En la película del Guasón esta lectura resulta más potable, pues la danza es, literalmente, uno de los gestos más recurrentes y jubilosos del personaje creado por Phoenix. Ya sea cumpliendo una rutina para niños disfrazado de payaso, haciendo bailar a su madre somnolienta o –en una de sus secuencias más celebradas– descendiendo con cadencia e imponencia unas escalinatas interminables, el Joker va componiendo su propia coreografía para enfrentar la hostilidad de su entorno, responderle con una violencia aún más brutal y, aun sin proponérselo, convertirse en un guía/gurú que enseña a cientos, miles de parias los pasos para poner a bailar a Gotham la danza del caos. Si en principio la de Arthur Fleck es una coreografía que apenas intuye y practica en absoluta soledad, a medida que va tomando –o perdiendo– control de su cuerpo, se impone como el baile de la resistencia y la subversión, ese que siguen los enemigos de los Wayne, ese que mueve a los menos privilegiados, que, en rigor, son los más.

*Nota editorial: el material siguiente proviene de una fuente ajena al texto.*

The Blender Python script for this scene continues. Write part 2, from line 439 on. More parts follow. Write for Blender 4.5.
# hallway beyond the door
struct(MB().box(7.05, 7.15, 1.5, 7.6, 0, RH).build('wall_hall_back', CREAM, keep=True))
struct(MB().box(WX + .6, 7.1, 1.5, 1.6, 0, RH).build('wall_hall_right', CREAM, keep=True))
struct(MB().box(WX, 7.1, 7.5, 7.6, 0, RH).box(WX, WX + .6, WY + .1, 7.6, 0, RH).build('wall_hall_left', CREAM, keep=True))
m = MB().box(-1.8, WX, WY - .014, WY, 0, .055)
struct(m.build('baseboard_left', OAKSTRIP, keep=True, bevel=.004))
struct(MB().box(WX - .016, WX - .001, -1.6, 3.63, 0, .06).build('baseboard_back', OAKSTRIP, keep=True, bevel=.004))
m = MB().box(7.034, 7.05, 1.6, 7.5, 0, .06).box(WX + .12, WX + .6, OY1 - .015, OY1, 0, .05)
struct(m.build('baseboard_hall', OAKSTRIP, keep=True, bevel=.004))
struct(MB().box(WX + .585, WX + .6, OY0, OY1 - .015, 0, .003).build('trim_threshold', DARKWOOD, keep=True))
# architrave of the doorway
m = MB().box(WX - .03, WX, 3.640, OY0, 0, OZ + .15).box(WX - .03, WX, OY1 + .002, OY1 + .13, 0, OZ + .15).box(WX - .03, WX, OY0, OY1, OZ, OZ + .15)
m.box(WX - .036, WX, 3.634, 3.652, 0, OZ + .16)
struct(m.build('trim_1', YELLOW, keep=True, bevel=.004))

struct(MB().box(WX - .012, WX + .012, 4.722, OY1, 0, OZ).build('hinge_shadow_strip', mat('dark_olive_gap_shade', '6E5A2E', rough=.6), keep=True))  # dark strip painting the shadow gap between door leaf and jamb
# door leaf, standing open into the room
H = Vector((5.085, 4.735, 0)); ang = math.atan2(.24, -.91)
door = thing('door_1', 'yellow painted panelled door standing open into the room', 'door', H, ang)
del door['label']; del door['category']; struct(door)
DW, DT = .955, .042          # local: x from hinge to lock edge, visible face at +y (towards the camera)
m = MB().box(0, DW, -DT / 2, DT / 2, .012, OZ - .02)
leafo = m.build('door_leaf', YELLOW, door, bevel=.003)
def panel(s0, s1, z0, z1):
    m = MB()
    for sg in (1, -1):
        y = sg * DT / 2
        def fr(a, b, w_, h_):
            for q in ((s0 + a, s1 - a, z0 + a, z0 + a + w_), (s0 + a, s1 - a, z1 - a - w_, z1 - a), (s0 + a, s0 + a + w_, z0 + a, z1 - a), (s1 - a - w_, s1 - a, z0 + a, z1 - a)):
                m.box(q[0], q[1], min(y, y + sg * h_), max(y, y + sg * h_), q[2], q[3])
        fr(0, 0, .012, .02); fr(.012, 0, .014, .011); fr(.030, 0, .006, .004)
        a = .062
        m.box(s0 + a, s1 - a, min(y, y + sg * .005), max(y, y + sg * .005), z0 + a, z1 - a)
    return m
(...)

La partitura coreográfica de Ad Astra es menos perceptible, cuando no inexistente. Se desprende, si se quiere, de su condición genérica. Al ser una épica espacial, la película de Gray se inscribe en una larga y muy rica tradición cinematográfica que se remonta a los mismos inicios del cine. La historia oficial cuenta que el hombre llegó a la Luna en 1969, hace 50 años. Me niego a creerlo. Y no es que comulgue con las teorías de la conspiración que predican que todo fue un montaje de la industria del entretenimiento gringa. No. Mi versión es que el hombre llegó a la Luna mucho más antes y no en los pies de Neil Armstrong. La Luna fue conquistada en 1902 por Georges Méliès. El mago y cineasta francés llegó antes que todos al satélite. Acaso solo precedido por Verne o los mitos cósmicos, Méliès fue el primero en alunizar, el primero que consumó el Viaje a la Luna. Porque, hemos de convenir que la conquista del espacio exterior es, sobre todo, un invento del cine. Puede que antes lo imaginaran la literatura o las mitologías y que después lo materializaran los astronautas de la NASA, pero, si asumimos que el viaje a la Luna es, en esencia, una puesta en escena solo verosímil como espectáculo visible y masivo, no puede caber duda de que el satélite, como todo el cosmos, es una conquista y una verdad eminentemente cinemática. Una conquista que fue de Méliès, pero también de Kubrick, de Tarkovsky y de Lucas, y en el último tiempo, de otros menos dotados como Cuarón, Nolan o Scott. (Otro paréntesis: no resulta tan descabellado pensar la experiencia cinematográfica del espectador como un viaje interestelar: el ascenso, desde unas butacas cada vez más equipadas para volar y por un túnel oscuro sin tiempo, hacia el infinito al que solo podemos mirar de frente y con la cabeza inclinada hacia arriba.)  

Esta nueva conquista de las estrellas, comandada por James Gray, se impone como una coreografía, esto es, una ocupación creativa del espacio, una manera estética y estetizante de enfrentar el caos imperante en el cosmos. Eso sí, a diferencia de la coreografía de Arthur Fleck, que nace solitaria y acaba colectiva, la de Roy McBride tiende a ser cada vez más íntima e interior. Si en principio involucra a otros pocos como él, astronautas o habitantes de otros planetas, a la larga es una danza que solo puede componer e interpretar el personaje de Pitt, con su cuerpo y con su voz (su etérea voz en off). Y otra diferencia con el payaso: el baile del astronauta no pretende instaurar el caos; al contrario, su misión es desmontarlo y dejarlo ir, como la figura del padre enloquecido que ha desatado ese caos.

Soy de los que creen que no hay coreografía más perfecta que la que ejecutan las aves. El vuelo como danza total. Las alas en movimiento como belleza inaprehensible. Y ya que a los seres humanos se nos ha privado de ese arte, salvo mediante armatostes sin gracia solo aptos para transporte, acaso nos queda el premio consuelo de flotar en el espacio exterior. Un “invento” que, como el viaje a la Luna, no necesita de cohetes ni trajes espaciales, sino solo de una sala oscura que dirija nuestra mirada hacia arriba y nos conduzca al infinito y más allá.